Where Does All of This Leave PR?
By: Andrea Trapani
There has been a lot of talk in our industry about the “death” of the print medium, and what that means to the role of the public relations professional. There are two trends converging, meeting at a point some place in the future, and we can all see what that intersection means for news and media consumption.
One trend is the slow march of print media toward extinction. If it is not inevitable, it is certainly formidable—newspapers and magazines are either shutting down or migrating to the Web everyday. The other trend is the emergence of online tools—social media, as we know it today. These tools allow individuals and brands to connect with one another in the most organic of ways. When these two trends collide, it begs the question: Where does all of this leave the public relations industry?
From where I’m sitting, the answer is “in the catbird seat.”
As others have rightly pointed out, this new communications paradigm makes PR counsel more critical than ever. Er, “relating publicly,” as it were, will always be an artform. There will be a right way, and a wrong way. There will be strategic approaches, and reactionary knee jerks. There will be disciplined campaigns, and shotgun blasts. There will be pitfalls and pratfalls to be avoided…and trained communications counselors will be there to point them out.

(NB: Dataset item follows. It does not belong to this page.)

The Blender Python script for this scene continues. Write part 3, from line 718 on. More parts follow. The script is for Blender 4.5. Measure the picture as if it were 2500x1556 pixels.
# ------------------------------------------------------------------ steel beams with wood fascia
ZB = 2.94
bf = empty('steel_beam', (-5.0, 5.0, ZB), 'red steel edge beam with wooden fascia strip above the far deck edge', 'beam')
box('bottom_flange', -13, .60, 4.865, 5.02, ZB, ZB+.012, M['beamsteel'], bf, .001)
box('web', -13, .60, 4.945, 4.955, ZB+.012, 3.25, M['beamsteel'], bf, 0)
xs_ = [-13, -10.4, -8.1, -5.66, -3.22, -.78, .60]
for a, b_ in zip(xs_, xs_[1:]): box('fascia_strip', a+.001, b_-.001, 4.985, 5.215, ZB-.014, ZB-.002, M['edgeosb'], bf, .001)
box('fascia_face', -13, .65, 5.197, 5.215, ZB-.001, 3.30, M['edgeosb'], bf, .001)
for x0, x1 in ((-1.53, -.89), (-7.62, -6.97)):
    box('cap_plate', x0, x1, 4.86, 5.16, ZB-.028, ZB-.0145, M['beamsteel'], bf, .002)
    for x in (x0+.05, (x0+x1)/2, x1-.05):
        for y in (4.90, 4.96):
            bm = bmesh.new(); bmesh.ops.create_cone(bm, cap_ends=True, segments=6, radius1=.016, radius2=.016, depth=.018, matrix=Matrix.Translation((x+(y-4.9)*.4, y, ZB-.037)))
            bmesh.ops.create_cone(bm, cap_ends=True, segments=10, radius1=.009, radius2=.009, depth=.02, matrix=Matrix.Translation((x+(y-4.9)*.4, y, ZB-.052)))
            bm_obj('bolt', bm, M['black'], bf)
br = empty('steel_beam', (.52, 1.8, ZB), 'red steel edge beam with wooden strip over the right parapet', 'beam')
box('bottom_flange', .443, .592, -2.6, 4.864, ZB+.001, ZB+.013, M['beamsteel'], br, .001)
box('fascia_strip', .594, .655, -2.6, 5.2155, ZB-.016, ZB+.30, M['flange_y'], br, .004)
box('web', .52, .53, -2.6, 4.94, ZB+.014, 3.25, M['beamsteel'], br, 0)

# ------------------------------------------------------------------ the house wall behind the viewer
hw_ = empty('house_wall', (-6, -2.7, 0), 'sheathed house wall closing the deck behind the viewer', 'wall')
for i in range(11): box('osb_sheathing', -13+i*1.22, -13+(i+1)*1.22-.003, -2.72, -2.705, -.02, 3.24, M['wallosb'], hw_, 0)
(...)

When examining the role of the PR Practioner 2.0, consider the following areas in which public relations and marketing professionals are not only ideally suited, but perfectly primed:
1. Strategy – Brands and individuals, as they have been since media first emerged, will have grandiose plans, but will often lack the roadmap to get them from here to there. As we have been doing all along, our chief role will be that of counselor and strategist. We’ve seen it all. We know what to avoid and how to avoid it. We also know the insurers of success.
2. Content – With respect to the second-gen Internet, content is king. Marcom professionals have been generating content for years, in the form of brochures, advertisements, articles, white papers, marketing collateral, Web content, etc. This is what we do. The sandbox might have some new toys in it, but the art of building the sandcastle should still be our domain. Brands will need help. We will be there.
3. Managing the Message – You know brands will want to clamor “We’re the best!” from the hilltops, regardless of the medium. WE know that their constituents will return, “Who cares?,” if they listen at all. There is an art to finessing target audiences. And it’s not something you learn simply by trial and error.
4. Structure – Defining goals, audiences, metrics for success. This is what far too many marketers fail to do at the outset of a campaign or initiative. They simply jump in with both feet, marketing guns a-blazin’. Most of what we do as marketing counselors, at least that which determines success or failure, happens before the first word of copy is written or clever idea is borne. There will always be value in carefully orchestrating a structured methodology, which marketers will either accept or learn the hard way.
5. The Rules of Engagement – I mentioned the right way and the wrong way above. Nowhere is this more apt or crucial than in the world of social media. By its very nature, brands will be exposing themselves to and communicating with their precious constituents at the very base level. Communications is direct. It’s instantaneous. It’s open source—we don’t always control it. Most brands today are reluctant to embrace social media because of its perceived inherent dangers. But they will have no choice at the intersection I referenced. They will want to know, “How do I do this without getting stung?” “How can I make this work?” “Who will listen?” “What should I say?” “What should I NOT say?” We know the answers to those questions, because we’ve been addressing them for decades.
6. Measurement – Campaign measurement was a more difficult undertaking 10 years ago. You placed an ad; you waited for the phone to ring. If it rang: success. If it didn’t: failure. But you never knew why the phone didn’t ring. Was the message wrong? Did no one see it? Am I in the wrong market? Is my product or pricing off? Today, with this wonderful thing called the Internet (you’ll hear more about it), virtually everything is measurable. You can measure engagement, traffic, attention, participation, conversion, raw numbers, authority, influence, even sentiment. Someone will have to be there to do that measuring, analyze what it means, and make the requisite recommendations and adjustments going forward.
All of this, and more, takes the training and seasoning that marketing, public relations and communications professionals have been honing since their respective disciplines were invented. It is knowledge that cannot be gained by osmosis, nor experience best attained through trial by fire. These are disciplines that simply cannot be ignored, whether carving etchings into the side of a cave or building an online network of committed followers.
So fret not, PR pros. Things are just getting interesting!